The Title Is Just Too Obvious

So yeah. First Holy Communion. It was April 18th, right? On February 4th, I sent an email to the in-laws, specifically the in-law who is my son’s Godmother, to give them a heads up – a “save-the-date”, if you will – about the date and our expectations and even our hopes for their presence.

I prepared my son’s invitations and sent them out a couple of weeks before including a RSVP. On April 6th, I followed the invites up with an email to those same people (who have never bothered to RSVP in the past so I wasn’t expecting them to now). I knew that the time of the get together wasn’t wholly convenient, which was at 5:30 Sunday afternoon. We were serving supper after mass, which was at 2:30. Our options were a bit limited as you can see. I was also aware that the Godmother had two young children herself, add to that, she didn’t live here in town.

However, when I heard back from her that she had a “time conflict”, I was livid.

It’s not like I didn’t give her plenty of “warning”. She lives no more than a 90 minute drive away, and her husband was more than capable of staying with the kids, which is so ironic considering she runs them up here all the time to spend time with their grandmother. Also, even if the party had turned completely WILD and lasted longer than 7:30, she still would have been home early. And it’s not like she had to work the next day…

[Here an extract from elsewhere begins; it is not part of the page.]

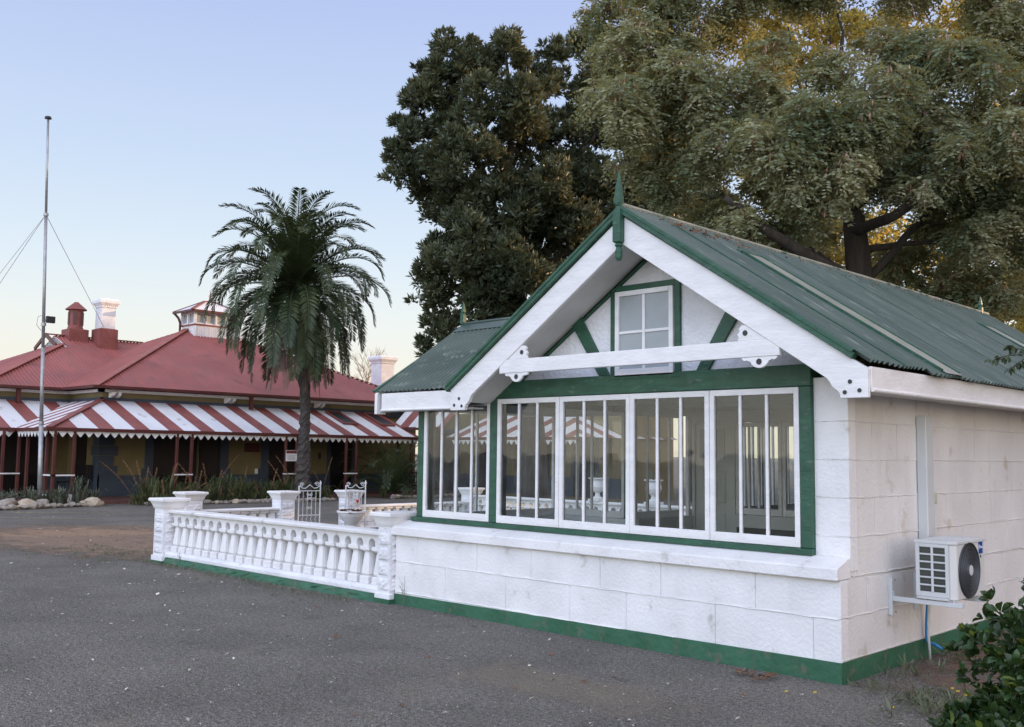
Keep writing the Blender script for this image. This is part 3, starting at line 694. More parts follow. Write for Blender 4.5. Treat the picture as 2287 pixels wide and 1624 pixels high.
# ------------------------------------------------------------------ balustrades
def rockface(b, p0, ux, uz, nrm, wd, ht, amp=.027, n=7):
    vs = []; p0, ux, uz, nrm = Vector(p0), Vector(ux), Vector(uz), Vector(nrm)
    for j in range(n):
        for i in range(n):
            e = min(i, n - 1 - i, j, n - 1 - j); a = 0 if e == 0 else amp * (.35 + .65 * rnd.random()) * (.8 if e == 1 else 1)
            vs.append(p0 + ux * wd * i / (n - 1) + uz * ht * j / (n - 1) + nrm * a)
    b.add(vs, [(j * n + i, j * n + i + 1, (j + 1) * n + i + 1, (j + 1) * n + i) for j in range(n - 1) for i in range(n - 1)])
def pillar(root, x, y, h, s=.165, sx=None):
    sx = sx or s; b = MB(); b.box(x - sx - .02, x + sx + .02, y - s - .02, y + s + .02, 0.03, .10)
    b.box(x - sx, x + sx, y - s, y + s, .10, h - .13)
    z0 = .12; z1 = h - .21; k = 4; st = (z1 - z0) / k
    for q in range(k):
        za_, hh = z0 + st * q + .012, st - .024
        rockface(b, (x - sx + .02, y - s - .001, za_), (1, 0, 0), (0, 0, 1), (0, -1, 0), 2 * sx - .04, hh)
        rockface(b, (x + sx + .001, y - s + .02, za_), (0, 1, 0), (0, 0, 1), (1, 0, 0), 2 * s - .04, hh)
        rockface(b, (x - sx - .001, y + s - .02, za_), (0, -1, 0), (0, 0, 1), (-1, 0, 0), 2 * s - .04, hh)
    o = b.build('pillar', M_stucco, root)
    c = MB(); prof = [(s + .002, h - .16), (s + .02, h - .13), (s + .035, h - .09), (s + .055, h - .055), (s + .06, h - .045)]
    c.lathe(prof, (x, y, 0), 4); c.lathe([(s + .075, h - .045), (s + .075, h - .008), (s + .06, h)], (x, y, 0), 4)
    c.v = [(x + (p[0] - x) * (sx + .06) / (s + .06), p[1], p[2]) for p in c.v]; c.build('cap', M_white, o, bevel=.004)
    g_ = MB(); g_.box(x - sx - .03, x + sx + .03, y - s - .03, y + s + .03, 0, .03 if s < .165 else .05); g_.build('foot', M_greenp, o)
    return o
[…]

Yeah, I suppose 10 weeks notice was not enough time to make sure she was available. Oh, wait. as a child herself of a pious family and a Catholic school alumni, I guess she only had 8 years to be prepared for this event.

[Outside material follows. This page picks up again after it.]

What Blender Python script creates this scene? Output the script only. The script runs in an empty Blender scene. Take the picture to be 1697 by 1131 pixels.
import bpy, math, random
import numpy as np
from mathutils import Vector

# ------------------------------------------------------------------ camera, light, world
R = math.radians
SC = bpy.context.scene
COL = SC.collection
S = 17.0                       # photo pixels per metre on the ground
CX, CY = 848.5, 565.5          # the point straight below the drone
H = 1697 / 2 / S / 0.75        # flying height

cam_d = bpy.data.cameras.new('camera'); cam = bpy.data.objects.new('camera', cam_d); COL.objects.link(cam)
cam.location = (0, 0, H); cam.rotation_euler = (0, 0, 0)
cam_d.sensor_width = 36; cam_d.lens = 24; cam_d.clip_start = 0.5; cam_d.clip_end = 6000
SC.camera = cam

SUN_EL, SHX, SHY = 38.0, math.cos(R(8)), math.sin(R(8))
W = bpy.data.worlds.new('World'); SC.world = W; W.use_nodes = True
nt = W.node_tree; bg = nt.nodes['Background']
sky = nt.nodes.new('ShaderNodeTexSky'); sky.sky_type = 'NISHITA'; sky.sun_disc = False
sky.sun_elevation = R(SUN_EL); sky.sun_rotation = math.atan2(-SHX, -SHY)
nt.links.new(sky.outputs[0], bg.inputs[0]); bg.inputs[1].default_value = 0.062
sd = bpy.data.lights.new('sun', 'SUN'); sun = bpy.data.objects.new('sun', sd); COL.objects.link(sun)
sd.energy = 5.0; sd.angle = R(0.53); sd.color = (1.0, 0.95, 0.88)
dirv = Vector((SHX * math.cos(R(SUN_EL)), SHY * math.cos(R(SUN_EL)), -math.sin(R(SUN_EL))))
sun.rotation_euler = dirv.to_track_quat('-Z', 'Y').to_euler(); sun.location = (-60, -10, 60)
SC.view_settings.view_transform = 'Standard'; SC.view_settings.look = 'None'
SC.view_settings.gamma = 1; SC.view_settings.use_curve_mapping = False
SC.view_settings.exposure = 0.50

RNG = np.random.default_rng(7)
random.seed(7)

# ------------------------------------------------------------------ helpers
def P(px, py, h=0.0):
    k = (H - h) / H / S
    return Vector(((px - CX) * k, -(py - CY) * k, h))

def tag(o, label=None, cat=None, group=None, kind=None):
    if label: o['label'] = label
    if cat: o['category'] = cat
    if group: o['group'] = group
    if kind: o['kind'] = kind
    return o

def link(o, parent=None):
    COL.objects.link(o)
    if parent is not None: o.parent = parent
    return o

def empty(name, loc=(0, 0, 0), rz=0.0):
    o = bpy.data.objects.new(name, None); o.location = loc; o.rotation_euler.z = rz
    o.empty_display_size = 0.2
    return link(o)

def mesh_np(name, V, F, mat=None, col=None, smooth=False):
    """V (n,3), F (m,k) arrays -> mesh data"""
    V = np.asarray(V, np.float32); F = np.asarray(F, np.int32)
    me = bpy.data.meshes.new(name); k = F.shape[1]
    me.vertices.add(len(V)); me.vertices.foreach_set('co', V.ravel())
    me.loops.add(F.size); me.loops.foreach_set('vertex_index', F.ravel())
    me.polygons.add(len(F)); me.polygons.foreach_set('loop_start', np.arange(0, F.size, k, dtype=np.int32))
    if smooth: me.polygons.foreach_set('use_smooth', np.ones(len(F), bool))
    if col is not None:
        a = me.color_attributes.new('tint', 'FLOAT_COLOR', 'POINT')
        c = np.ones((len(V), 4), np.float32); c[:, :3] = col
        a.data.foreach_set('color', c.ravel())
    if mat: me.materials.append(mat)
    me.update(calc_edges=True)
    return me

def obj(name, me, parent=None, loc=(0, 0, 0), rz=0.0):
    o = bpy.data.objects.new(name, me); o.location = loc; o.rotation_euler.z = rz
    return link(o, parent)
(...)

And yes, I checked. You cannot “annul” a Godparent. We’re stuck with her now. So chose wisely the Godparents to your child(ren). Don’t pick someone just because you think it’d be nice to include in-laws in your family’s special and important moments. I can hear the grail knight from Indiana Jones and the Last Crusade stating matter of factly, “He chose poorly.”

Actually, I’m annoyed over the principle of the matter. My son never asked about her, and if it hadn’t been for the fact that I knew she wouldn’t be there I probably wouldn’t be as annoyed.